Return the lines below exactly, from the first line to the line that contains "sc = bpy.context.scene". Leave out pictures.

::::::::::

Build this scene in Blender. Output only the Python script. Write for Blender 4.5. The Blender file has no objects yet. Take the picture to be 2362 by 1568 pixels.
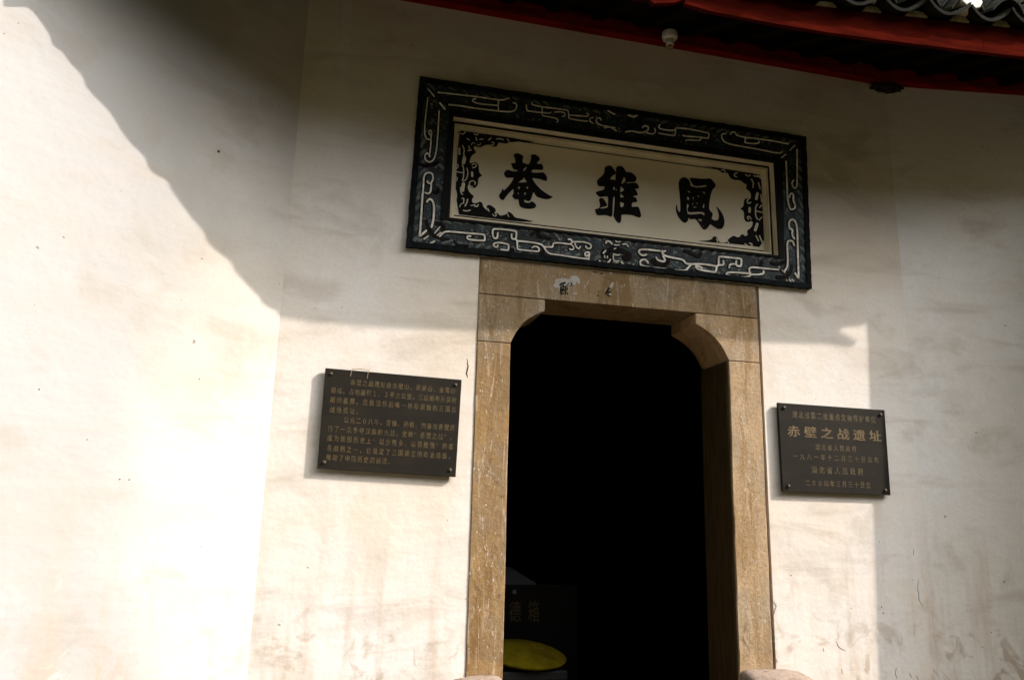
import bpy, bmesh, math, random
from mathutils import Vector, Matrix
random.seed(7)
C = bpy.context.scene.collection
sc = bpy.context.scene

# ------------------------------------------------------------------ camera
cam_d = bpy.data.cameras.new('camera')
cam = bpy.data.objects.new('camera', cam_d); C.objects.link(cam)
cam_d.sensor_width = 36.0; cam_d.lens = 36.0*1830/2361; cam_d.clip_end = 500
R = ((0.96900509, -0.07719726, -0.2346694), (-0.24585665, -0.20845539, -0.94662604), (0.02415883, 0.97498048, -0.22097379))
Mx = Matrix(R).to_4x4(); Mx.translation = (-1.77945352, -4.40652198, 1.6)
cam.matrix_world = Mx
sc.camera = cam
# ------------------------------------------------------------------ daylight
SUN = Vector((2.0, -1.0, 1.65)).normalized()
world = bpy.data.worlds.new('World'); sc.world = world; world.use_nodes = True
wn = world.node_tree; wn.nodes.clear()
wo = wn.nodes.new('ShaderNodeOutputWorld'); wb = wn.nodes.new('ShaderNodeBackground')
sky = wn.nodes.new('ShaderNodeTexSky'); sky.sky_type = 'NISHITA'; sky.sun_disc = False
sky.sun_elevation = math.asin(SUN.z); sky.sun_rotation = math.atan2(SUN.x, SUN.y)
sky.dust_density = 6.0; sky.air_density = 1.0; sky.ozone_density = 1.0
hs = wn.nodes.new('ShaderNodeHueSaturation'); hs.inputs['Saturation'].default_value = 0.22   # hazy white summer sky
wn.links.new(sky.outputs[0], hs.inputs['Color']); wn.links.new(hs.outputs[0], wb.inputs['Color'])
wb.inputs['Strength'].default_value = 0.15; wn.links.new(wb.outputs[0], wo.inputs['Surface'])
sun_d = bpy.data.lights.new('sun', 'SUN'); sun_d.energy = 2.0; sun_d.angle = math.radians(0.5); sun_d.color = (1.0, 0.89, 0.81)
sun = bpy.data.objects.new('sun', sun_d); C.objects.link(sun)
sun.rotation_euler = SUN.to_track_quat('Z', 'Y').to_euler(); sun.location = (8, -6, 9)
vs = sc.view_settings
vs.view_transform = 'Standard'; vs.look = 'None'; vs.gamma = 1.0; vs.exposure = 1.36; vs.use_curve_mapping = False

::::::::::

**SOLUTION**
Build this scene in Blender. Output only the Python script. Write for Blender 4.5. The Blender file has no objects yet. Take the picture to be 2362 by 1568 pixels.
import bpy, bmesh, math, random
from mathutils import Vector, Matrix
random.seed(7)
C = bpy.context.scene.collection
sc = bpy.context.scene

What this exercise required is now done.